The jet, flight number PC2193, was arriving from the city of Izmir, on Turkey’s Aegean Coast. The country’s transport ministry said the accident was the result of a “rough landing”.

Istanbul Sabiha Gokcen airport has been closed and dozens of arrivals and departures have been diverted to the capital, Ankara, or cancelled.

Pegasus, the second-biggest airline in Turkey, has its main hub at Sabiha Gokcen airport on the Asian side of Istanbul, the Turkish equivalent of Gatwick.

Unusually for a low-cost carrier, it has a mixed fleet of Boeing 737 and Airbus A320 series aircraft.
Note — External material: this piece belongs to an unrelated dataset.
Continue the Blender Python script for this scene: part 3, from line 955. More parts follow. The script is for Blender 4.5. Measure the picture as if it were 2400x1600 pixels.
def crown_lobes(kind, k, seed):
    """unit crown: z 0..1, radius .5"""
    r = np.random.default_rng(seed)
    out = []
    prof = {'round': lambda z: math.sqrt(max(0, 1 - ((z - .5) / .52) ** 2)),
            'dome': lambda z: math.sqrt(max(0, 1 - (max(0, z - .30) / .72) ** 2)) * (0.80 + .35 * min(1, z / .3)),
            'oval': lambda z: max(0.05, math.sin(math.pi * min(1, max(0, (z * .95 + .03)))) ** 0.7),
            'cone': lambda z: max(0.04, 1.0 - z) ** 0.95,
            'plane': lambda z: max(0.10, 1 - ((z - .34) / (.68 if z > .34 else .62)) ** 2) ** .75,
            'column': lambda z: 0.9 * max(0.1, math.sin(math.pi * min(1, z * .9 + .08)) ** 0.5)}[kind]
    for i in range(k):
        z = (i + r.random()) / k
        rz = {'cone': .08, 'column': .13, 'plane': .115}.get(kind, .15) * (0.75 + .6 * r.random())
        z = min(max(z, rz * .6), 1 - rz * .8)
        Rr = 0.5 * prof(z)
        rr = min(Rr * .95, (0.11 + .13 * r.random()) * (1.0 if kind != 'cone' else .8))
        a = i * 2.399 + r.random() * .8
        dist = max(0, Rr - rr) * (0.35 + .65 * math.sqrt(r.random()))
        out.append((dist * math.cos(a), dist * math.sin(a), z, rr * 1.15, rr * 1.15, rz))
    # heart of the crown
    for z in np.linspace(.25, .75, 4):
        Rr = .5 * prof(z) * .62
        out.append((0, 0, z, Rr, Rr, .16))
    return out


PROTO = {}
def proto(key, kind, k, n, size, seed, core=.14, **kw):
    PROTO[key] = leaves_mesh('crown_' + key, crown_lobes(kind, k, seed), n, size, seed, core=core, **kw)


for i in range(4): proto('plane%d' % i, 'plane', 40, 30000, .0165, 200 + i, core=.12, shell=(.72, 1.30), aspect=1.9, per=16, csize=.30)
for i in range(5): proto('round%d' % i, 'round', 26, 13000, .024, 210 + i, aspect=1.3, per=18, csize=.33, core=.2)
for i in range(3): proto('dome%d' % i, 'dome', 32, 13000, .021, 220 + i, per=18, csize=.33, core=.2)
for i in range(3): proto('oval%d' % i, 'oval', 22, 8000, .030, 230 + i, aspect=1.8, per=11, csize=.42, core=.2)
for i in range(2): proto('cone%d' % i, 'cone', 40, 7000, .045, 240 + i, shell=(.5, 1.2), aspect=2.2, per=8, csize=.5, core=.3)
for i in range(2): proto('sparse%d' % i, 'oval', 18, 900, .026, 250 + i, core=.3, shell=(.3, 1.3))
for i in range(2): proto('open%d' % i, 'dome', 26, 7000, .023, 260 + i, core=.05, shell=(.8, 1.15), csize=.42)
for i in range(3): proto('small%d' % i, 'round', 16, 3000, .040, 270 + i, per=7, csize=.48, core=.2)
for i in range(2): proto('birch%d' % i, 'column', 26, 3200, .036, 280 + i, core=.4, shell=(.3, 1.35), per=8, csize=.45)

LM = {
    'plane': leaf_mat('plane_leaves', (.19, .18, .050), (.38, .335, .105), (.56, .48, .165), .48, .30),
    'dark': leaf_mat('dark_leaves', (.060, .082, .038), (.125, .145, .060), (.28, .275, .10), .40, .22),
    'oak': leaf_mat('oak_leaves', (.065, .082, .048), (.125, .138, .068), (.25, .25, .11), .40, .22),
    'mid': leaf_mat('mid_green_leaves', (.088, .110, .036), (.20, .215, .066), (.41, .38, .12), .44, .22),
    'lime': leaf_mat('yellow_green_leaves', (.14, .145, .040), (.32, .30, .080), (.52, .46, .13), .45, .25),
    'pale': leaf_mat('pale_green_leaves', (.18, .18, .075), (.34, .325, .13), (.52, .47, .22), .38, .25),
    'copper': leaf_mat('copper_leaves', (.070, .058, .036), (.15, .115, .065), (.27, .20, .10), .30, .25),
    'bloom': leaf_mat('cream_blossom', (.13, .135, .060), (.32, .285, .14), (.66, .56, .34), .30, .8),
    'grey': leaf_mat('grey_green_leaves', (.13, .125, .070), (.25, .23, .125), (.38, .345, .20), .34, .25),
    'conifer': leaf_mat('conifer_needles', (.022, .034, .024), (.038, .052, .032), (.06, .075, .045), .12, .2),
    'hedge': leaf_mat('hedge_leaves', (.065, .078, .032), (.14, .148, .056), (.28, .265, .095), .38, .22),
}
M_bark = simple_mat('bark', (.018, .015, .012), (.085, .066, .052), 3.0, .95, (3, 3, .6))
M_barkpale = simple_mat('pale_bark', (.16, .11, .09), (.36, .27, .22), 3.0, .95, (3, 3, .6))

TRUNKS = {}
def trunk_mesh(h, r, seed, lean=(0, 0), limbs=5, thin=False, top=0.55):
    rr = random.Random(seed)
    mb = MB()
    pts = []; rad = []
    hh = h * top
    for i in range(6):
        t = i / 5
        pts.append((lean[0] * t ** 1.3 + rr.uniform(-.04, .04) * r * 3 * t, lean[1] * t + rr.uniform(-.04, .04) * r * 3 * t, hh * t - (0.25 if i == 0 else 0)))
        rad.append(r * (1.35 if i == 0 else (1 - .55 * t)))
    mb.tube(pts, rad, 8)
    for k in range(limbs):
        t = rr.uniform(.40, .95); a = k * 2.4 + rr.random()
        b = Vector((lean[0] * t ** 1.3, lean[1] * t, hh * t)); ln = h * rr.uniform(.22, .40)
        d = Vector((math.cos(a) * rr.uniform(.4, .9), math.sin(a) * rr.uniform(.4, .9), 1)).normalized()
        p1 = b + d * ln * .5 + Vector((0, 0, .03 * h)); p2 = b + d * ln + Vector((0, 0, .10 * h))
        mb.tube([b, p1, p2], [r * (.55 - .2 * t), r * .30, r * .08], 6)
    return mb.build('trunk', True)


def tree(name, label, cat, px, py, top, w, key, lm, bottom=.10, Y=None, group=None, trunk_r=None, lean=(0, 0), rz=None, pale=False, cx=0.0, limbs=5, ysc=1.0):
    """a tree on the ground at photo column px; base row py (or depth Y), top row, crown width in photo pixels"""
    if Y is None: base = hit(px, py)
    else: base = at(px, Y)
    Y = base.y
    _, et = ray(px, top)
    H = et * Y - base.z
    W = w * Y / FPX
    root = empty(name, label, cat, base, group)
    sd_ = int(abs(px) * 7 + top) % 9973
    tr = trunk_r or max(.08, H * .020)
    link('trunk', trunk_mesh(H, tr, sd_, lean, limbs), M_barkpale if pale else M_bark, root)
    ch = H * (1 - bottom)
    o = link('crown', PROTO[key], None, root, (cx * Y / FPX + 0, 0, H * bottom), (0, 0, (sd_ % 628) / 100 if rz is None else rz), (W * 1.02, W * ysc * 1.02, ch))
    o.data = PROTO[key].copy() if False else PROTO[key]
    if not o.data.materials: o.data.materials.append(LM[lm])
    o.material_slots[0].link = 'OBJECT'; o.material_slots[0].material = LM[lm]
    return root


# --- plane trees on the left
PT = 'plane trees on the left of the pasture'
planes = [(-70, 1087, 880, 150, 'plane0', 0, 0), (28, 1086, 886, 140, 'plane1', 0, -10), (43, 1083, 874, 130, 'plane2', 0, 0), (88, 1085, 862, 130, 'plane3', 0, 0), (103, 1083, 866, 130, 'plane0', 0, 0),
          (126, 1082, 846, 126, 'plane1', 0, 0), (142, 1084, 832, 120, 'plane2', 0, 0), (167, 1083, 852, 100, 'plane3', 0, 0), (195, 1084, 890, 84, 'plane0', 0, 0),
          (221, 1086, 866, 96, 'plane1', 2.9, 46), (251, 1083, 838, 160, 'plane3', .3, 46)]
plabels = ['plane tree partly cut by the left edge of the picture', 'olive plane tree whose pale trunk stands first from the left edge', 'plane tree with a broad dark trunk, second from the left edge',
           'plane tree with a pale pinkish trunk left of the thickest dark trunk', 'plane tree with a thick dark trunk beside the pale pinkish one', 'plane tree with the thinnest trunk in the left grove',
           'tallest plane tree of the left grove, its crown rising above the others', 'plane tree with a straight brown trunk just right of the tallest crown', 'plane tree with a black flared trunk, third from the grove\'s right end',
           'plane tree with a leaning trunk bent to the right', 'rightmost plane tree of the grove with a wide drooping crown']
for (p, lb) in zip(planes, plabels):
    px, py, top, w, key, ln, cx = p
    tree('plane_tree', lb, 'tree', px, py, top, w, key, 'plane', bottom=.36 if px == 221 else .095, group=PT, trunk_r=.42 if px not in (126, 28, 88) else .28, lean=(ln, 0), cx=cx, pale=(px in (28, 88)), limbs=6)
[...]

It also offers connecting flights through its hub, with a wide range of destinations available from Stansted via Istanbul.

Earlier this month, an arriving Boeing 737 belonging to Pegasus skidded off the runway at Sabiha Gokcen in heavy rain, with passengers evacuated via emergency slides. The incident closed the airport for several hours, causing dozens of cancellations and diversions.

The accident has echoes of a crash in Girona in September 1999, when a Britannia Airways Boeing 757 flying in from Cardiff landed very heavily, left the runway and broke into three pieces.

All 236 people on board survived the accident, but one passenger died some days later from undiagnosed internal injuries sustained in the crash landing.